Tra le adesioni più recenti quella di una delegazione di ricercatori che in questi anni hanno contrastato la sistematica dismissione della Ricerca Pubblica nel nostro Paese e qualla di alcuni attivisti nelle pratiche del mutualismo sociale e delle brigate di solidarietà attive, vicini all’Unione inquilini e alle sensibilità del “partito sociale” del Prc: «Abbiamo spalato il fango delle alluvioni, costruito gruppi di acquisto popolari contro il caro vita, organizzato i picchetti contro gli sfratti, creato scuole e ripetizioni popolari contro la dispersione scolastica e l’abbandono e a sostegno della Scuola Pubblica Statale.

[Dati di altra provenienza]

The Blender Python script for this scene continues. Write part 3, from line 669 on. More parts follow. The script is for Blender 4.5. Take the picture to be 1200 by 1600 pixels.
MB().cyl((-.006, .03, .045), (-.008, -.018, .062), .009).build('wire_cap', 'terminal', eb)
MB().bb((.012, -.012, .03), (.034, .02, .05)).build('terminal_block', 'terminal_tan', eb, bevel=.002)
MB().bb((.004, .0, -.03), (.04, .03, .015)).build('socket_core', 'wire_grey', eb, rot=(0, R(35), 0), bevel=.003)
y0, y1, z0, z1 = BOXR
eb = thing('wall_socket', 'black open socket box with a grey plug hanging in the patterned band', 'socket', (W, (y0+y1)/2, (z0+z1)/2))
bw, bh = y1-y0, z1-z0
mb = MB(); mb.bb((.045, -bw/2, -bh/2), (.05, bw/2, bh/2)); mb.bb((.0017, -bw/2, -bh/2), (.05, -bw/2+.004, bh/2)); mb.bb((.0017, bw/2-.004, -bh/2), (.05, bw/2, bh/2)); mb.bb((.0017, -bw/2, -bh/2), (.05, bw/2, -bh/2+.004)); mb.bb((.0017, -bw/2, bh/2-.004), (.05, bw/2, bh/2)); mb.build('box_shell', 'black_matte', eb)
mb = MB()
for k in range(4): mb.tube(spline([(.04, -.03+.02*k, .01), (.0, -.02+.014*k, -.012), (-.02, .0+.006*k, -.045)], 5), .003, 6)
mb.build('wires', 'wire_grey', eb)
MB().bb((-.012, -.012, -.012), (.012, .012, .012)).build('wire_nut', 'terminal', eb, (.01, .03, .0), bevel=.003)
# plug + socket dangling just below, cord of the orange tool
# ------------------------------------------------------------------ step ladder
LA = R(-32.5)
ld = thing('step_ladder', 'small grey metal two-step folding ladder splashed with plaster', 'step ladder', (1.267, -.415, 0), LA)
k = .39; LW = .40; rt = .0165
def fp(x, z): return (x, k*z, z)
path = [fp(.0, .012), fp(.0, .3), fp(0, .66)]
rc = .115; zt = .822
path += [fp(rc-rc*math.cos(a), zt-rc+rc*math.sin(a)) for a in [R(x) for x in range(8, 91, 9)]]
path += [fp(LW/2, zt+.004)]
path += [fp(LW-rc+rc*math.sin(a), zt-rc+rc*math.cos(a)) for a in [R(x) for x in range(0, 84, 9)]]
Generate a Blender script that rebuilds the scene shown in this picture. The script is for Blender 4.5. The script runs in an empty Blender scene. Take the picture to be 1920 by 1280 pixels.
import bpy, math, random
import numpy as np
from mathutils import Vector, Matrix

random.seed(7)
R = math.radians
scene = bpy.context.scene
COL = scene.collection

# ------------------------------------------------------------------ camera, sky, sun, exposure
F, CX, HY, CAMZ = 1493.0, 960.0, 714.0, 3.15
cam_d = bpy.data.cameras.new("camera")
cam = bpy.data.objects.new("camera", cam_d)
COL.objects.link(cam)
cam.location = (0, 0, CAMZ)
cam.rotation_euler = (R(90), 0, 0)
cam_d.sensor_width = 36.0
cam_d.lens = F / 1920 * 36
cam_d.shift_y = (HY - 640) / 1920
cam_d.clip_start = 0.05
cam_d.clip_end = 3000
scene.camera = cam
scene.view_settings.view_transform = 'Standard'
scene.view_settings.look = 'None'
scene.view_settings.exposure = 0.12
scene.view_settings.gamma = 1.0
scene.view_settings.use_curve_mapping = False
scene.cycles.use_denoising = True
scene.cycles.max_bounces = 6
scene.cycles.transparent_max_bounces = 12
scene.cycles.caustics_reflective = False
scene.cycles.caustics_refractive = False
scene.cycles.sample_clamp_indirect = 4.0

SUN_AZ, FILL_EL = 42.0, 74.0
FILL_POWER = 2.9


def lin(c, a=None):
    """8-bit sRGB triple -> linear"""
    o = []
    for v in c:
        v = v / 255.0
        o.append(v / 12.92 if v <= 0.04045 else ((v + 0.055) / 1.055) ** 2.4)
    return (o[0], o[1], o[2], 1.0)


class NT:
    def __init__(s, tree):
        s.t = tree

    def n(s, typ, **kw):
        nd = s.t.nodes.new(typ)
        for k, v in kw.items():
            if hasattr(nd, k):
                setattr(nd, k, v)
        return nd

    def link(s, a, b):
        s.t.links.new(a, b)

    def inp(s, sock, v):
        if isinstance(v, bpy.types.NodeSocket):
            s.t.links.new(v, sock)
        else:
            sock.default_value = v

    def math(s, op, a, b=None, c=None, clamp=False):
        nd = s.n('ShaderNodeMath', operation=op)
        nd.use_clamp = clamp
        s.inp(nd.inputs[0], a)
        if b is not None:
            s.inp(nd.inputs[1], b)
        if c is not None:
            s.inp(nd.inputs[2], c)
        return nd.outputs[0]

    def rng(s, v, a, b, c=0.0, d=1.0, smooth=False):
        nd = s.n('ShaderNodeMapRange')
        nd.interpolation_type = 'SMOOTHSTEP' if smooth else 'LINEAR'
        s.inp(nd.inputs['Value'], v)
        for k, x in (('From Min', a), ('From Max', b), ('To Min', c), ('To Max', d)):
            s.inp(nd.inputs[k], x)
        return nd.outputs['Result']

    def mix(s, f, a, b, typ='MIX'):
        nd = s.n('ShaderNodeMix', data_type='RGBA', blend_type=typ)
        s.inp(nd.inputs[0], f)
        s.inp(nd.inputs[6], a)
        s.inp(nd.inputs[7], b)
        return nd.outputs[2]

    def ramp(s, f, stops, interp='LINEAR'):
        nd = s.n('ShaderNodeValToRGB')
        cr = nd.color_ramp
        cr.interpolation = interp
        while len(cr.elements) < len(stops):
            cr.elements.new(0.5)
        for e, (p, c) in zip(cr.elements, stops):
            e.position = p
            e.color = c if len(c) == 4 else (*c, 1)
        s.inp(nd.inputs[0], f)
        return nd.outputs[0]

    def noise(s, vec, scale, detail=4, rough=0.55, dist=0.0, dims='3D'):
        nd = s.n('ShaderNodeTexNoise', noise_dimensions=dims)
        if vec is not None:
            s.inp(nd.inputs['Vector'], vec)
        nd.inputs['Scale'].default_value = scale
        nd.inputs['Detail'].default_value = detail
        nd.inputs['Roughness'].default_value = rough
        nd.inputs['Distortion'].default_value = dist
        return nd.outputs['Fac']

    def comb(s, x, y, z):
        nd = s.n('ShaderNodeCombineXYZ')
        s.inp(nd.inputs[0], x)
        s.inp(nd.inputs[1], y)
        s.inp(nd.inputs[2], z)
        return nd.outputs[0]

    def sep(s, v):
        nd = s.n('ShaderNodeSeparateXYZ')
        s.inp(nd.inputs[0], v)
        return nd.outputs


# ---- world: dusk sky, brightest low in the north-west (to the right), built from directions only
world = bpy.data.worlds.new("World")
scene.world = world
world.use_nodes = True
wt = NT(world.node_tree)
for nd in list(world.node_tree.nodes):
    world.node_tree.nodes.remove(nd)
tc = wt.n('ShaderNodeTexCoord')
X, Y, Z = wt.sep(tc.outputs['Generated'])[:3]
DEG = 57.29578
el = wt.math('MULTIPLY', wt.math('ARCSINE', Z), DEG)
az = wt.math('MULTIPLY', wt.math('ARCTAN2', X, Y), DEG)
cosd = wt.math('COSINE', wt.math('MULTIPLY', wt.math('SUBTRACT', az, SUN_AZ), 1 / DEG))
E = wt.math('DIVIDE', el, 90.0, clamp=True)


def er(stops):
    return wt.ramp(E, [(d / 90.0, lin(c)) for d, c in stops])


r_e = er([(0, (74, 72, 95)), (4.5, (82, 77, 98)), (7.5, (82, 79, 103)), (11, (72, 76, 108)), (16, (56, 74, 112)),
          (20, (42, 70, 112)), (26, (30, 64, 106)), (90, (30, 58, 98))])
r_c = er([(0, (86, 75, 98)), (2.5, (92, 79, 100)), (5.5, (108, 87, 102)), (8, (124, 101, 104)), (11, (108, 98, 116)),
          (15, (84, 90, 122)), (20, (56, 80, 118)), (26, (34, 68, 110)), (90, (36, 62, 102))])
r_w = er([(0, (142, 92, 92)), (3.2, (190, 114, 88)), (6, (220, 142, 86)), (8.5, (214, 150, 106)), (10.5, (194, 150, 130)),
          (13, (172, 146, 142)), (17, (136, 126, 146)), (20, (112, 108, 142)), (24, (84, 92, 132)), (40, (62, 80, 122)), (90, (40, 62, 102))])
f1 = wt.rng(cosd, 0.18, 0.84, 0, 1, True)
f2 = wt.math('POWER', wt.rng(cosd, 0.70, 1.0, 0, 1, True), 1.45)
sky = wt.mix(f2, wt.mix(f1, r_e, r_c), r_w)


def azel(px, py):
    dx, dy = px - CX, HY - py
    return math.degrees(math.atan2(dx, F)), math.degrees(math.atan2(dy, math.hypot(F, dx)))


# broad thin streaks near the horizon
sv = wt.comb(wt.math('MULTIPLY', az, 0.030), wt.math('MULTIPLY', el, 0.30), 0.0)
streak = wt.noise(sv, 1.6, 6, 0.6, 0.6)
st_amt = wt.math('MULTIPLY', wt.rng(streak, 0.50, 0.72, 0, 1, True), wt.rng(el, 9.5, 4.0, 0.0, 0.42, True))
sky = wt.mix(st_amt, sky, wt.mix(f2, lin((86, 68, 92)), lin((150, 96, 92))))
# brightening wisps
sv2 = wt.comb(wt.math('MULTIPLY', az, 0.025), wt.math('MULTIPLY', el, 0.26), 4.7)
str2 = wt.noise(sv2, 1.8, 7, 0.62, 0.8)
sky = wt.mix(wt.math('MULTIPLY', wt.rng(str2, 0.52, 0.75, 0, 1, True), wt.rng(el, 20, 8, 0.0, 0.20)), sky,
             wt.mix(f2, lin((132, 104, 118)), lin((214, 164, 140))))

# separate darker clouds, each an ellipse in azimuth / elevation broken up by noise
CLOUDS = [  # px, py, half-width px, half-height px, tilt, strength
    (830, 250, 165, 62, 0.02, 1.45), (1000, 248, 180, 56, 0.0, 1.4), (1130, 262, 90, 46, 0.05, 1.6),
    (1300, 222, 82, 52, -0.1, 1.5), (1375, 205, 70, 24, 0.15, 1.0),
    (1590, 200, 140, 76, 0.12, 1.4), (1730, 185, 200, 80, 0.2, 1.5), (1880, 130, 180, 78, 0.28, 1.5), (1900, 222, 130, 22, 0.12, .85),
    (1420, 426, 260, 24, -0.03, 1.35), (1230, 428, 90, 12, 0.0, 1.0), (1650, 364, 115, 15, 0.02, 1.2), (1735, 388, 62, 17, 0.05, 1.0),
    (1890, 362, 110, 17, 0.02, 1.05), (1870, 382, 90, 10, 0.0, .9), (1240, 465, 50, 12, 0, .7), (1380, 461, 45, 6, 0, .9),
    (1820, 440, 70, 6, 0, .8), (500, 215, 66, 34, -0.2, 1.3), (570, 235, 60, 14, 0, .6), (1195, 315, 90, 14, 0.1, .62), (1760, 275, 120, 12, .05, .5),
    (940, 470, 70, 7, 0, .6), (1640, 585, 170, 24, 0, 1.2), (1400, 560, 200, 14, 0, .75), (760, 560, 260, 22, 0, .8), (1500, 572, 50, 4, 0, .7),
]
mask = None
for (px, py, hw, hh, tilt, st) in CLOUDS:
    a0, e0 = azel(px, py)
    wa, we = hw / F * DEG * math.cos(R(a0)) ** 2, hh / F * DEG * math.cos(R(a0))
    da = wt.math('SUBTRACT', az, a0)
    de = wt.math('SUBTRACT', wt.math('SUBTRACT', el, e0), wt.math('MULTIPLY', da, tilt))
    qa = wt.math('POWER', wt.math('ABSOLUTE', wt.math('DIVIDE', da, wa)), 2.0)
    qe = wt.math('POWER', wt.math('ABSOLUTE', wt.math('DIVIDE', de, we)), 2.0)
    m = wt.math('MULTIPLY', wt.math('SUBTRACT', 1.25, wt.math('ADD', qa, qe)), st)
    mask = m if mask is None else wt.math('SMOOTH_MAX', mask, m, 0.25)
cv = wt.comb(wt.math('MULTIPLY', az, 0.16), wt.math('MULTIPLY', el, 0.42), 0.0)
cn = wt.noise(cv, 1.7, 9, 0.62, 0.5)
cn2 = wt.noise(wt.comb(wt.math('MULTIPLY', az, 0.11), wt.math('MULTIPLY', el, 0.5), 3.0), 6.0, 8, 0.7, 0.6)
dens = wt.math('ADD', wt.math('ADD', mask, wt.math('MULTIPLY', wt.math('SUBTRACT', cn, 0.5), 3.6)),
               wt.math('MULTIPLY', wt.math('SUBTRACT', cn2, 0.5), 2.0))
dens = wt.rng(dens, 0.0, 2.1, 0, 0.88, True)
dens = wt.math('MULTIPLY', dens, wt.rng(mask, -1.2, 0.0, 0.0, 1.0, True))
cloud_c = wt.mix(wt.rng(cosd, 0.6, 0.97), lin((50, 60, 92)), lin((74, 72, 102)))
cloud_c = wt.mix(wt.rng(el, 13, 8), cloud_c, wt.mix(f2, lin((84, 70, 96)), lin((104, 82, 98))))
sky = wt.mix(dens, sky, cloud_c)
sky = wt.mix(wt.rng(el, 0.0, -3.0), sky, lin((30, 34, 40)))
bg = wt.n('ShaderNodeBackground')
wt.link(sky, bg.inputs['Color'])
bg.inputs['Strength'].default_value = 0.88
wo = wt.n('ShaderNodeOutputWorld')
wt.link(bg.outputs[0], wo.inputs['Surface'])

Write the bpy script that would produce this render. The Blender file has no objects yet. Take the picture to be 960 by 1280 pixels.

In questi anni abbiamo cercato di ricostruire contro la solitudine e la disperazione della crisi un mutuo soccorso popolare. Lo abbiamo fatto con le fabbriche in crisi, costruendo con i lavoratori e le lavoratrici casse di resistenza, banchi alimentari. Con loro e per loro abbiamo sostenuto lotte durate mesi, condividendo lacrime e sorrisi. Molti di noi sono stati a Nardò, Rosarno e Castelnuovo Scrivia, a sostenere nei campi la lotta dei lavoratori braccianti contro la schiavitù. Molti di noi sono stati a dare una mano ai facchini dell’Ikea che lottano per i propri diritti. Abbiamo capito in questi anni che le pratiche sociali sono un passaggio necessario, senza le quali non esiste la politica. Se parlano le pratiche infatti, il qualunquismo perde voce. Oggi la strada dell’auto organizzazione e del mutualismo, diventa un percorso obbligato per resistere alla crisi nel progressivo decadimento del welfare, diventa la strada maestra per ricostruire un processo democratico basato su un principio fondamentale, quello di una testa un voto».